I’ve been enjoying this show a fair bit for a number of reasons. It has a pretty detailed world with a history, which is something I love in fantasy and sci-fi works, and it deals with the interesting subject of privateers.

Privateers Do Not Equal Pirates; Your Mileage May Vary

Bodacious Space Pirates tells of a world where once upon a time, pirates were given Letters of Marque to help against their foe, and that both sides ended up being conquered by a greater power, who allowed the Letters of Marque to remain intact, passed onto the descendants of the originals.

Although it’s a bit muddled, this is very similar to what happened with the USA in the Revolutionary War. Most privateers, however, never were pirates. Privateers were often financed by investors, and were actually pretty reputable. Indeed, the Continental Navy was tiny compared to the number of American privateers who preyed on British Merchant shipping in both the Revolutionary War and the War of 1812.

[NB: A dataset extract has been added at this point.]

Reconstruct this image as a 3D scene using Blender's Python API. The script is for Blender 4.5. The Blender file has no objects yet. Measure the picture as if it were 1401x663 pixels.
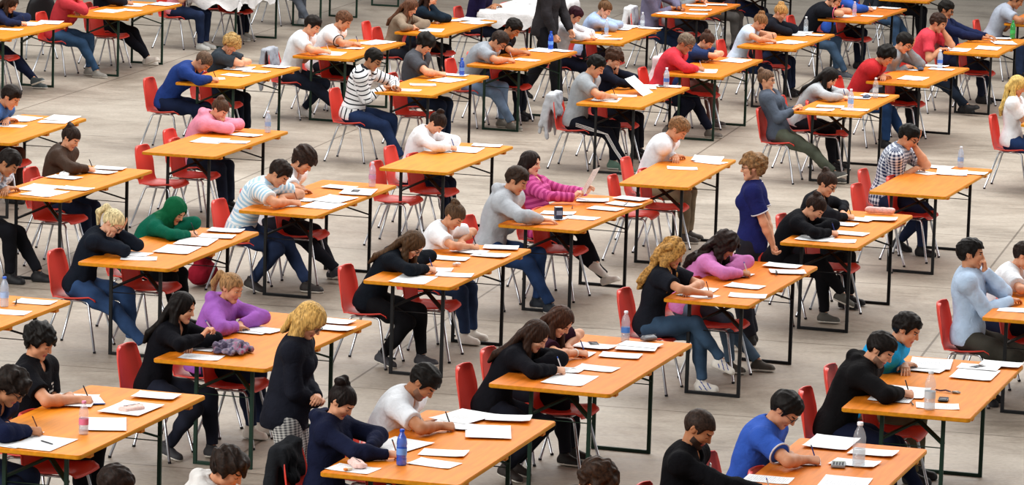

In Marika’s first mission, she and her crew board a passenger liner, rob the passengers (legally), and then depart. That’s not how privateers operated, or pirates for that matter. Privateers were noted for having large crews. The reason for this is that a privateer would capture a ship, put aboard a heavily armed prize crew who would keep an eye on the civilian crew, sailing back to a friendly port, where the ship and its cargo would be sold by prize agents. This would result in far more money than simply robbing the passengers on board a ship.

Privateers were not usually pirates, but some pirates got their start as privateers. Many of the famous British pirates got their start as privateers. One of the most famous examples of a privateer who is known as a pirate is Jean Lafitte, hero of the Battle of New Orleans. The age of privateers was from the 16th-19th centuries, and at certain points, the aggrieved nation would sometimes treat privateers as pirates. But as time passed the distinctions between privateers and pirates became more distinct, until the breakdown of the Spanish Empire and the revolutionary turmoil that followed caused distinctions to blur yet again. Legitimate privateers were generally well regarded in society, so Marika’s place in society in BSP is actually reasonably accurate.

Letter of Marque

The way a Letter of Marque worked is that country A might be at war with country B. Country A might then issue Letters of Marque to ships to prey on the vessels of country B. So if you have a Letter of Marque from England who is at war with Spain, you could attack and capture all the Spanish shipping you wanted. Where problems would happen is when peace would be declared, and British ships would keep capturing ships of Spain, or if a British ship captured a neutral ship. Letters of Marque could and were issued against multiple countries, increasing the potential targets of a privateer. Privateers didn’t fly under pirate flags; they operated under the flag of the nation that had issued their Letter of Marque.

The breakup of the Spanish Empire and the War of 1812 are generally considered the end of the privateering era. Many of the countries in Central, South America and the Carribean issued Letters of Marque against Spain, and against other nations which they might be in conflict with. It was in these circumstances, where a privateer might receive Letters of Marque for any number of different countries, raiding ships of country A for country B one year, and vice versa the following year. In such circumstances, it wasn’t uncommon for privateers, who were just using Letters of Marque as a figleaf, to become actual pirates, as would happen with Jean Lafitte.

Privateering was mostly ended in 1856 when a number of European countries led by Britain and France outlawed privateering. However, the USA never signed that treaty. The Confederacy would issue Letters of Marque during the Civil War, resulting in the Union first attempting to treat them as pirates, before agreeing, after retaliation threats to treat them as POWs. The last known privateering happened during some of the South American wars in the last part of the 19th century, again for the classic reason of one nation not having a navy.

Privateers were primarily patriots and profiteers. Most of the time, there was a clear difference between them and pirates. They went after an enemy’s merchant ships, although they would also sometimes raid coastal villages and towns, taking anything not nailed down. The age of the privateer had mostly passed by the time of Japan’s emergence on the world stage; pirates were something Japan new of, privateers, not so much.